==== Supplied information

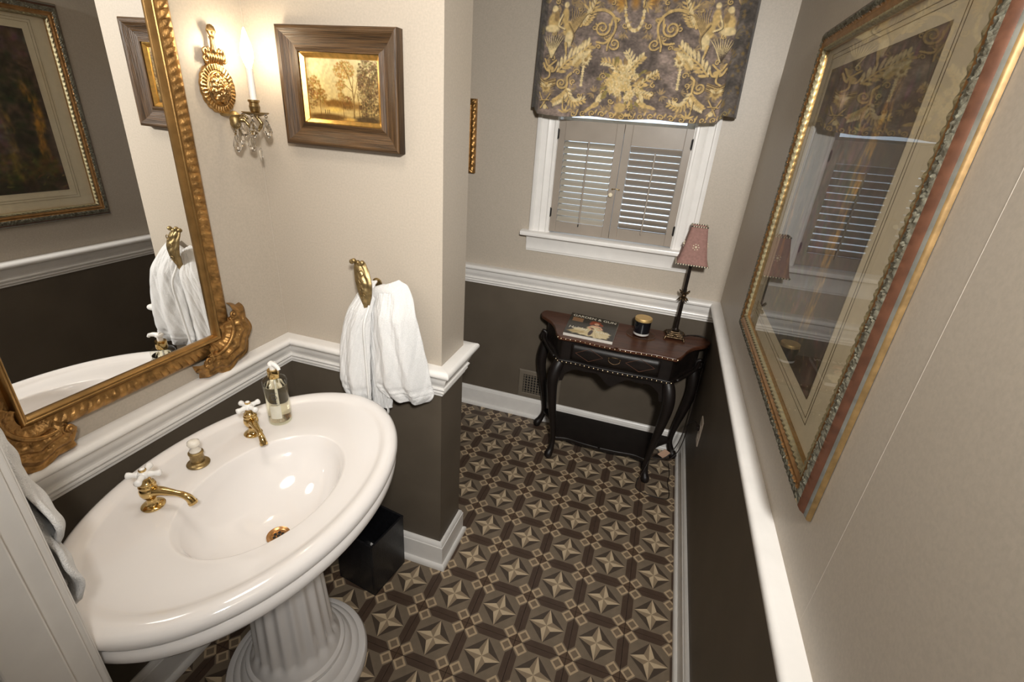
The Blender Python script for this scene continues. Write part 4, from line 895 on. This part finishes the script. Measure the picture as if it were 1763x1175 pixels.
# ------------------------------------------------------------------ wastebasket under the sink
wb = thing('wastebasket', 'square black wastebasket on the floor between sink and partition', 'wastebasket', (-0.77, 0.91, 0))
Mr = Matrix.Translation((-0.775, 0.915, 0)) @ Matrix.Rotation(math.radians(-8.8), 4, 'Z')
h, t, H = .098, .007, .280
b = MB()
for lo, hi in (((-h, -h, .001), (h, h, .01)), ((-h, -h, .01), (-h+t, h, H)), ((h-t, -h, .01), (h, h, H)), ((-h+t, -h, .01), (h-t, -h+t, H)), ((-h+t, h-t, .01), (h-t, h, H))): b.box(lo, hi, Mr)
b.build('body', M_BLACK, wb, bevel=0.002)
b = MB()
for lo, hi in (((-h-.001, -h-.001, H-.004), (-h+t+.001, h+.001, H+.002)), ((h-t-.001, -h-.001, H-.004), (h+.001, h+.001, H+.002)), ((-h+t, -h-.001, H-.004), (h-t, -h+t+.001, H+.002)), ((-h+t, h-t-.001, H-.004), (h-t, h+.001, H+.002))): b.box(lo, hi, Mr)
b.build('rim', M_BLACK, wb, bevel=0.001)
# ------------------------------------------------------------------ console table
TXC, TZ = 0.050, 0.810
tb = thing('console_table', 'dark mahogany demilune console table with brass nailheads under the window', 'table', (TXC, 2.17, 0))
def outline(half, n=90):
    p = spline([(x, y, 0) for x, y in half], n); r = [(TXC+v.x, v.y) for v in p]; return r+[(2*TXC-x, y) for x, y in r[::-1]]
top_h = [(0.470, 2.325), (0.482, 2.300), (0.484, 2.270), (0.470, 2.235), (0.435, 2.200), (0.395, 2.160), (0.362, 2.100), (0.338, 2.030), (0.314, 1.984), (0.290, 1.976), (0.20, 1.981), (0.10, 1.972), (0.0, 1.966)]
ol = outline(top_h); ol = [(TXC+.46, 2.330)]+ol+[(TXC-.46, 2.330)]
b = MB(); b.prism(ol, TZ-.022, TZ); b.build('top', M_TABLE, tb, bevel=0.005, smooth=40)
ap_h = [(0.430, 2.320), (0.440, 2.280), (0.420, 2.225), (0.385, 2.180), (0.345, 2.110), (0.322, 2.050), (0.300, 2.008), (0.28, 1.998), (0.19, 2.002), (0.1, 1.994), (0, 1.990)]
ol = outline(ap_h); ol = [(TXC+.42, 2.326)]+ol+[(TXC-.42, 2.326)]
b = MB(); b.prism(ol, .668, TZ-.022); b.build('apron', M_TABLE2, tb, smooth=40)
ml_h = [(x*1.02+.004, y-.010) for x, y in ap_h]
ol = outline(ml_h); ol = [(TXC+.43, 2.328)]+ol+[(TXC-.43, 2.328)]
b = MB(); b.prism(ol, .644, .668); b.build('lower_moulding', M_TABLE2, tb, bevel=0.004, smooth=40)
# scalloped skirt below the moulding
b = MB(); n = 60; vs = []
for i in range(n+1):
    u = i/n*2-1; x = TXC+u*.285; zz = .600-.030*math.cos(u*PI*2)*(1-.3*abs(u))-.012*math.cos(u*PI*4)-(.04 if abs(u) > .93 else 0)
    for y in (2.004, 2.016): vs += [(x, y, .648), (x, y, zz)]
fs = []
for i in range(n):
    a = i*4; c = a+4; fs += [(a, c, c+1, a+1), (a+2, a+3, c+3, c+2), (a+1, c+1, c+3, a+3), (a, a+2, c+2, c)]
b.add(vs, fs); b.build('skirt', M_TABLE2, tb)
# drawer front with diamond inlay and bail pull
dw = MB(); dw.grid(lambda u, v: (TXC-.235+.47*u, 1.9895-.004*math.sin(PI*u)-.002, .682+.092*v), 30, 4); dw = dw.build('drawer', M_TABLE2, tb, smooth=0); md = dw.modifiers.new('thickness', 'SOLIDIFY'); md.thickness = .006; md.offset = 0
M_INL = mat('inlay_line', (0.10, 0.045, 0.028), 0.3, 0, 30, 0.2)
for cx in (-.135, .135):
    b = MB()
    q4 = [(cx-.075, .728), (cx, .765), (cx+.075, .728), (cx, .691)]
    for k in range(4):
        (x0, z0), (x1, z1) = q4[k], q4[(k+1) % 4]; b.tube([(TXC+x0, 1.981, z0), (TXC+x1, 1.981, z1)], .0014, 4)
    b.build('diamond_inlay', M_INL, dw)
b = MB(); b.tube(spline([(TXC-.03, 1.980, .735), (TXC-.027, 1.970, .722), (TXC, 1.965, .712), (TXC+.027, 1.970, .722), (TXC+.03, 1.980, .735)], 16), .0025, 6); b.ball((TXC-.03, 1.979, .736), .006); b.ball((TXC+.03, 1.979, .736), .006); b.tube([(TXC-.034, 1.981, .738), (TXC-.012, 1.978, .744), (TXC+.012, 1.978, .744), (TXC+.034, 1.981, .738)], .003, 6); b.build('bail_pull', M_BRONZL, dw, smooth=0)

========

Repeat verbatim all the material, but not the pictures.

The Blender Python script for this scene continues. Write part 4, from line 895 on. This part finishes the script. Measure the picture as if it were 1763x1175 pixels.
# ------------------------------------------------------------------ wastebasket under the sink
wb = thing('wastebasket', 'square black wastebasket on the floor between sink and partition', 'wastebasket', (-0.77, 0.91, 0))
Mr = Matrix.Translation((-0.775, 0.915, 0)) @ Matrix.Rotation(math.radians(-8.8), 4, 'Z')
h, t, H = .098, .007, .280
b = MB()
for lo, hi in (((-h, -h, .001), (h, h, .01)), ((-h, -h, .01), (-h+t, h, H)), ((h-t, -h, .01), (h, h, H)), ((-h+t, -h, .01), (h-t, -h+t, H)), ((-h+t, h-t, .01), (h-t, h, H))): b.box(lo, hi, Mr)
b.build('body', M_BLACK, wb, bevel=0.002)
b = MB()
for lo, hi in (((-h-.001, -h-.001, H-.004), (-h+t+.001, h+.001, H+.002)), ((h-t-.001, -h-.001, H-.004), (h+.001, h+.001, H+.002)), ((-h+t, -h-.001, H-.004), (h-t, -h+t+.001, H+.002)), ((-h+t, h-t-.001, H-.004), (h-t, h+.001, H+.002))): b.box(lo, hi, Mr)
b.build('rim', M_BLACK, wb, bevel=0.001)
# ------------------------------------------------------------------ console table
TXC, TZ = 0.050, 0.810
tb = thing('console_table', 'dark mahogany demilune console table with brass nailheads under the window', 'table', (TXC, 2.17, 0))
def outline(half, n=90):
    p = spline([(x, y, 0) for x, y in half], n); r = [(TXC+v.x, v.y) for v in p]; return r+[(2*TXC-x, y) for x, y in r[::-1]]
top_h = [(0.470, 2.325), (0.482, 2.300), (0.484, 2.270), (0.470, 2.235), (0.435, 2.200), (0.395, 2.160), (0.362, 2.100), (0.338, 2.030), (0.314, 1.984), (0.290, 1.976), (0.20, 1.981), (0.10, 1.972), (0.0, 1.966)]
ol = outline(top_h); ol = [(TXC+.46, 2.330)]+ol+[(TXC-.46, 2.330)]
b = MB(); b.prism(ol, TZ-.022, TZ); b.build('top', M_TABLE, tb, bevel=0.005, smooth=40)
ap_h = [(0.430, 2.320), (0.440, 2.280), (0.420, 2.225), (0.385, 2.180), (0.345, 2.110), (0.322, 2.050), (0.300, 2.008), (0.28, 1.998), (0.19, 2.002), (0.1, 1.994), (0, 1.990)]
ol = outline(ap_h); ol = [(TXC+.42, 2.326)]+ol+[(TXC-.42, 2.326)]
b = MB(); b.prism(ol, .668, TZ-.022); b.build('apron', M_TABLE2, tb, smooth=40)
ml_h = [(x*1.02+.004, y-.010) for x, y in ap_h]
ol = outline(ml_h); ol = [(TXC+.43, 2.328)]+ol+[(TXC-.43, 2.328)]
b = MB(); b.prism(ol, .644, .668); b.build('lower_moulding', M_TABLE2, tb, bevel=0.004, smooth=40)
# scalloped skirt below the moulding
b = MB(); n = 60; vs = []
for i in range(n+1):
    u = i/n*2-1; x = TXC+u*.285; zz = .600-.030*math.cos(u*PI*2)*(1-.3*abs(u))-.012*math.cos(u*PI*4)-(.04 if abs(u) > .93 else 0)
    for y in (2.004, 2.016): vs += [(x, y, .648), (x, y, zz)]
fs = []
for i in range(n):
    a = i*4; c = a+4; fs += [(a, c, c+1, a+1), (a+2, a+3, c+3, c+2), (a+1, c+1, c+3, a+3), (a, a+2, c+2, c)]
b.add(vs, fs); b.build('skirt', M_TABLE2, tb)
# drawer front with diamond inlay and bail pull
dw = MB(); dw.grid(lambda u, v: (TXC-.235+.47*u, 1.9895-.004*math.sin(PI*u)-.002, .682+.092*v), 30, 4); dw = dw.build('drawer', M_TABLE2, tb, smooth=0); md = dw.modifiers.new('thickness', 'SOLIDIFY'); md.thickness = .006; md.offset = 0
M_INL = mat('inlay_line', (0.10, 0.045, 0.028), 0.3, 0, 30, 0.2)
for cx in (-.135, .135):
    b = MB()
    q4 = [(cx-.075, .728), (cx, .765), (cx+.075, .728), (cx, .691)]
    for k in range(4):
        (x0, z0), (x1, z1) = q4[k], q4[(k+1) % 4]; b.tube([(TXC+x0, 1.981, z0), (TXC+x1, 1.981, z1)], .0014, 4)
    b.build('diamond_inlay', M_INL, dw)
b = MB(); b.tube(spline([(TXC-.03, 1.980, .735), (TXC-.027, 1.970, .722), (TXC, 1.965, .712), (TXC+.027, 1.970, .722), (TXC+.03, 1.980, .735)], 16), .0025, 6); b.ball((TXC-.03, 1.979, .736), .006); b.ball((TXC+.03, 1.979, .736), .006); b.tube([(TXC-.034, 1.981, .738), (TXC-.012, 1.978, .744), (TXC+.012, 1.978, .744), (TXC+.034, 1.981, .738)], .003, 6); b.build('bail_pull', M_BRONZL, dw, smooth=0)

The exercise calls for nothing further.